ドラマ「おっさんずラブ」の細かすぎるレビューブログ。OLの深い沼にハマって当分正気に戻れません。ほぼおっさんずラブの話題しかないかもしれない。ネタはバレまくりなのでご注意を。

OLの優しい沼

 ところで、「おっさんずラブ」は言わずとしれた、4月クールのドラマ。

 最終話は6月2日に終わっている。

 ところが、今に至るまでツイッターを始めとしたSNSは「おっさんずラブ」のキーワードで賑わい、公式が情報を解禁するたびに祭りと化している。

 今はもう7月下旬。

 この祭りは一体いつまで続くんだろう?



 数々の記録を打ち立ててきた本作だけど、元書店員(雑誌担当)としては、TVブロスの発売前重版決定には本当に驚いた。雑誌で重版というだけでもかなりレアな事態だというのに、TV誌だよ。

 まあ、1年のうち雑誌を買うことなんか1回か2回くらいしかない私でさえ買ったし、(万が一売り切れていたら)という心配故、これまた滅多にしない予約買いをしたくらいだから。

 そういう人たちが数多くいたということなんだろう。



 そこへ持ってきて、公式本ですよ。なんと、初版10万部突破ですと。

 最初、「わあ、すごい、さすがおっさんずラブ」くらいに思っていたけど、後からじわじわ(………待てよ、10万部?)と疑問が沸いてきた。

 今って本当に出版不況なんですよ。老舗の雑誌だってどんどん休刊していってる。「重版出来!」の和田編集長が言うとおり、「出せば売れた」時代はとっくに終わっているのだ。

 今の売れ筋ランキングだって、推定売上部数が3万部そこら。

 そんな中で、初版10万部とは、はっきり言って桁違いの数字だ。

 偉業と言っていいと思う。



 私は土曜ワイド劇場以来の「相棒」のファンで、かなり熱心に視聴している方だと思うけど、DVDを買うには至らなかったし、公式本も買ってない。「ファン」の中には、「好きだけど、特に経済活動を起こさない」私のような人がたくさん含まれているのが普通だろうと思う。

 ところがその私が、「おっさんずラブ」に関しては、TV誌で特集が組まれると聞けば予約してまで買ったし、「アニメージュ」なんて買ったことない雑誌もネットで取り寄せちゃったし、DVDも公式本もサントラも迷わず予約した。

 登場人物並びに俳優陣の「別の顔」をもっともっと見たい!と視聴者に思わせるだけの魅力とパワーを、この作品が持っていたからだと思う。

「好き」のエネルギーってすごいね!



 7話の放送終了後、早々に公式から「DVD発売決定!」のお知らせが出て、OLファン一同歓喜に打ち震えたものだった。

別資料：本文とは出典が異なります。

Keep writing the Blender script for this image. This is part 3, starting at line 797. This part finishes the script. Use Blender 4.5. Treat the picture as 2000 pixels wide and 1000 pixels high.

 7月第3週、いつものごとく土曜日の11:15に公式様から情報の解禁があったのだけど、DVDに日本語字幕がつくとあって、また震えちゃった。私が。 

 以前から、ツイッターで「聴覚障害があるから、字幕をつけてほしい」という要望をちょういちょい見かけていたのだ。ただ、「つけてほしい」という要望というよりは、「あるといいなあ、でも、労力もコストもかかるから無理かなー…」くらいなテンションだった。

 その要望を掬い上げてくれたのだとすると、テレ朝の公式、本当に素晴らしい。



 ひとつの作品に関して、日本中の色んな場所にいるファンが、同じようにお祭り騒ぎ出来る環境も稀有なら、こうやってファンと制作側とが意思の疎通を図れるのも、ツイッターの圧倒的よさだな。

 私がぼーっとしている間に、なんだか日本はすごい時代になってた。

 作品自体が極上の出来だったのみならず、終わったあとも、こんなに幸福な時間を他の人たちと分かち合えるなんて、今まで経験したことがない。



 おっさん同士の恋を、決して揶揄することも卑下することもなく、男女の恋と同じように受け入れるドラマ世界と同じように、「おっさんずラブ」を取り巻く環境自体、まるっと優しく、懐が深い。

 だからずぶずぶと頭の上までハマっていても、楽に息ができる。

 人生は捨てたもんじゃないと思える。



 これまでもそれなりに楽しく生きてきたけど、おっさんずラブにハマッてから、毎日が本当に楽しい。

 ちょっとイヤなことがあっても、おっさんずラブを思い出すとすぐに頭の中から飛んでいく。